As diferentes formas de resistência às ações afirmativas podem ter como pano de fundo a branquitude, que se refere ao fato de que muitas pessoas brancas percebem sua condição racial como neutra e entendem que é apenas a meritocracia que faz com que o grupo branco, principalmente masculino, ocupe quase 100% dos lugares de decisão e comando.

Silencia-se sobre séculos da história de ambos os grupos, negros e brancos, que geraram diferentes condições de vida, considerando o racismo, que é estrutural, e continua ordenando as relações sociais, desequiparando as oportunidades.

De outro lado, cabe destacar que, em escala ainda reduzida, as políticas de ação afirmativa, em instituições públicas e privadas, vêm sendo implantadas há alguns anos. Muitas vezes restritas à inserção de jovens aprendizes ou estagiários, mas já é possível identificar iniciativas mais robustas.

Da mesma forma, em organizações da sociedade civil que estão buscando fazer diagnósticos sobre desigualdades em seu interior, rever processos de recursos humanos, formas de atendimento e produtos, o perfil de seu quadro de prestadores de serviço e, sobretudo, a busca por equidade racial nas oportunidades trilhadas por seus trabalhadores, desnaturalizando o lugar institucional de chefe e subordinado —respectivamente brancos e negros.
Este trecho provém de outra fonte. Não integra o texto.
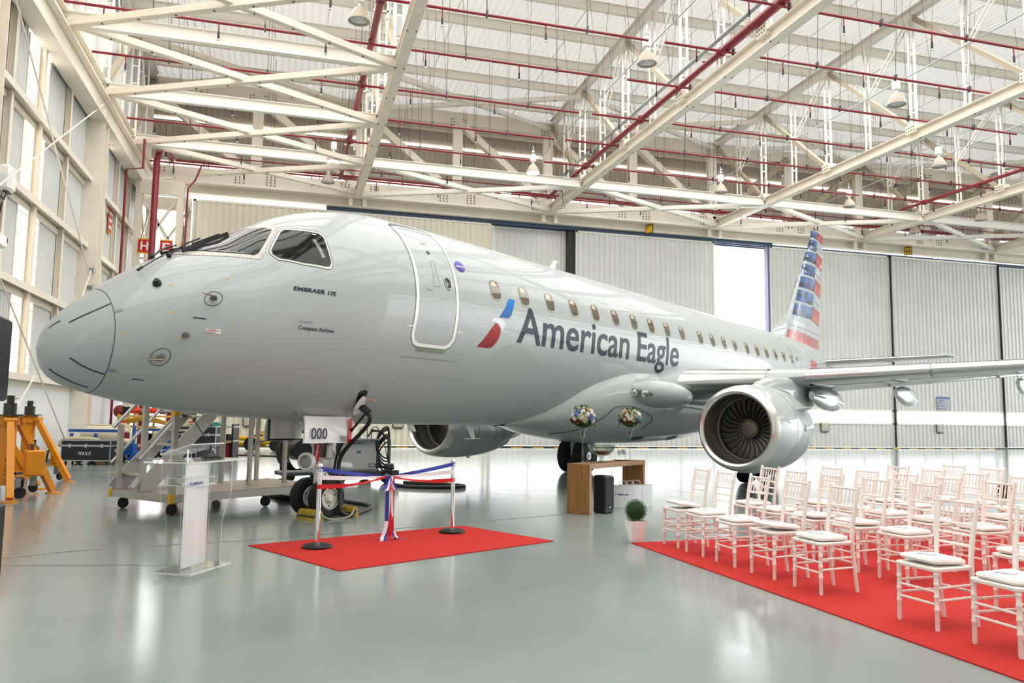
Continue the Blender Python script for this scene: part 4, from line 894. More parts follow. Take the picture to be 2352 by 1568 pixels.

Em outras partes do mundo são muitos os exemplos de grandes corporações, organizações e órgãos públicos fazendo a lição de casa, buscando tornar-se mais equânimes no que diz respeito a raça, gênero, LGBTQIA+, pessoas com deficiência, desmantelando o conformismo e a inércia em relação às desigualdades históricas.

A polarização sobre o posicionamento das instituições tem a ver com as pressões crescentes dos movimentos sociais e de opinião favorável a essas políticas, fomentada pelas manifestações desencadeadas a partir da morte de George Floyd.

Ou seja, à resistência às ações afirmativas se contrapõe uma crescente conscientização social da urgência de agir contra o racismo institucional e estrutural. Parafraseando Martin Luther King, é preciso que os bons rompam seu silêncio e que suas vozes encubram os gritos dos maus.